Virginia Plain sounded, suprisingly, just like the original. Brian Eno may have chosen not to join this reunion tour, but the archaic synthesizer technology was there, creating the familiar bustling sound. As Love Is The Drug set the fans moving in earnest, dancing girls in Moulin Rouge outifts came on stage.

Around the band, the set was a muted combination of fake foliage and ivy-covered garden wall, as if these artiest of rockers were playing in the grounds of a stately home.

Reinforcing that impression came the encore Do The Strand. ''Weary of the waltz - bored of the beguine,'' inquired Ferry, relishing the words like a rock and roll Noel Coward.


ONG before designer labels were widely available to Joe Public, Roxy Music were a cast-iron byword for all that encompassed style and taste. Being a bit avant-garde to start with, the Yanks never really cottoned on to them so they had to go all mainstream on the occasion of their first reunion in the eighties to gain mass approval.

But this gig, incredibly a virtual sell-out at the huge Arena, was aimed more at those fans who connected with Roxy from the off. A "TOTP2" appearance a couple of weeks ago didn't bode at all well - the original quartet of Bryan Ferry, Phil Manzanera, Andy McKay and Geordie bricklayer drummer Paul Thompson (rightly back in the fold after being ostracised during the over-overdubbed days of Avalon and such) looked to be edging dangerously close to an act on one of those sixties revival revues touring the seaside piers.

Ferry, still looking every bit the louche lounge lizard, was always a notoriously embarrasing dancer, but having survived the attempted dive-bombing of a Lagos-bound jet by a crazed passenger earlier this year, he has every reason to look uninhibited and thankfully his arch poses didn't come across as cringe-inducing as they did in the harsh glare of the TV cameras.

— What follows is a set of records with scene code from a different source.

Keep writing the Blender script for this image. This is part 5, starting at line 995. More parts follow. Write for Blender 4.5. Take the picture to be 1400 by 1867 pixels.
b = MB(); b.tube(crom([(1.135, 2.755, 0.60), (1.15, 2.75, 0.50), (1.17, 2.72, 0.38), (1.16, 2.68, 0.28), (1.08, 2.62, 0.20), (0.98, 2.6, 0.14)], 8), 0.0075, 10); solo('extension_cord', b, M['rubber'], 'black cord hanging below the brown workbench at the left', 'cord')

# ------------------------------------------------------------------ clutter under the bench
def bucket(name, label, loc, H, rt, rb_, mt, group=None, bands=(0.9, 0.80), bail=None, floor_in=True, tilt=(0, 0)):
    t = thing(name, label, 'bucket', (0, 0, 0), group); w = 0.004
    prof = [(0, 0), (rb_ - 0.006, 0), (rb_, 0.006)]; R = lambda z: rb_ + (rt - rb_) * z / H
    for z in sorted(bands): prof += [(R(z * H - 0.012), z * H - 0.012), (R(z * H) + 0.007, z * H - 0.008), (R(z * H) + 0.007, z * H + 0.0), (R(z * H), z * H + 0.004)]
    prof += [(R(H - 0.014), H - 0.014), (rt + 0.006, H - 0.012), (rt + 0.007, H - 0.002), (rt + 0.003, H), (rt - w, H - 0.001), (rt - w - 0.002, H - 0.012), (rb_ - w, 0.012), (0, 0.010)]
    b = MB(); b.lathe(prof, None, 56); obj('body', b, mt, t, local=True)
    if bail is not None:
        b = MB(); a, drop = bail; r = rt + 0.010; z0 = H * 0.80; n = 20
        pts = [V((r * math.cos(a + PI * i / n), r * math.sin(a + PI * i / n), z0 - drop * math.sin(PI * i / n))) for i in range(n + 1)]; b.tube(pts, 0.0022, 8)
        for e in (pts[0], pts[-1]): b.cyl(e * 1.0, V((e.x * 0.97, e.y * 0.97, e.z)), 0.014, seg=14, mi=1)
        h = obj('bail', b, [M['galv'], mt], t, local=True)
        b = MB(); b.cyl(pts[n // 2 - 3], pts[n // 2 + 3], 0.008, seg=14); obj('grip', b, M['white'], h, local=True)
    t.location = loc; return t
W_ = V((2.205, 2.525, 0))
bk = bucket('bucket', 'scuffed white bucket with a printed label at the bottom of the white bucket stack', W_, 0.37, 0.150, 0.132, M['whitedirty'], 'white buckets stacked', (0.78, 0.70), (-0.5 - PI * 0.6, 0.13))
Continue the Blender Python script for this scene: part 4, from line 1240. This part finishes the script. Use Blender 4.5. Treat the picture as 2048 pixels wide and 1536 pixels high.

With no new material to air, Roxy, augmented by ace guitarist Chris Spedding who featured on several Ferry solo hits, and sundry other crack musicians, delved into their back catalogue and came up with a far-from-obvious selection. Those new romantic types who came to hear Dance Away, Avalon and More Than This were sorely disappointed by their absence from the 90-minute set-list. Ferry was greatly inspired by the reaction he got to more obscure Roxy items like Sunset on his solo tour last year. So the Manifesto-Flesh and Blood-Avalon period was only represented by Oh
Yeah and minor surprises My Only Love and While My Heart Is Still Beating.

From the opening piano intro to Re-make/Re-model it was obvious that this wasn't going to be a blandly-presented Greatest Hits package - heaven knows there are quite enough of those in Roxy's catalogue already, can any band ever have been compiled so frequently? And while there were just enough hits - Do The Strand, Street Life, Virginia Plain, Both Ends Burning, Love Is The Drug - to please the serial concert-goers who also turned out for the Eagles on the Monday of a wallet-whacking week - there were also sufficient semi-rarities to have the afficianados gasping with pleasure. The ever-weird Ladytron, In Every Dream Home A Heartache, a frantic Editions of You, A Song For Europe (freshened by a deft new piano intro by Colin Good) and Mother of Pearl all sounded as vibrant as on the days they were released more than a quarter of a century ago. And even Eddie Jobson's quite stunning violin work on the show-stopping Out Of The Blue was reproduced entirely faithfully by Lucy Wilkins. What a pity highbrow old boffin Eno wasn't keen on joining the fun.

Male fans however were adequately compensated for his visual absence by Roxy cover-girl types Wilkins and Julia Thornton sharing percussive and synthesiser duties. The encores upped the ante - the ensemble bizarrely joined by an exotic troupe of heavily-feathered tiller-girl types on Do The Strand - until Ferry and co pulled the old showbiz trick of departing the stage one by one as the unusual choice for a closer, For Your Pleasure, ta-ra'd its way to an eerie climax. The old boy had looked to be genuinely savouring the adulation he deservedly received and everyone played an absolute blinder. Don't expect to see Roxy on a Seventies revival bill along with the likes of Mud, The Sweet and Gary Glitter just yet. If this is to be their very final swansong, it was quite a way to provide us with the thrill of it all, all over again.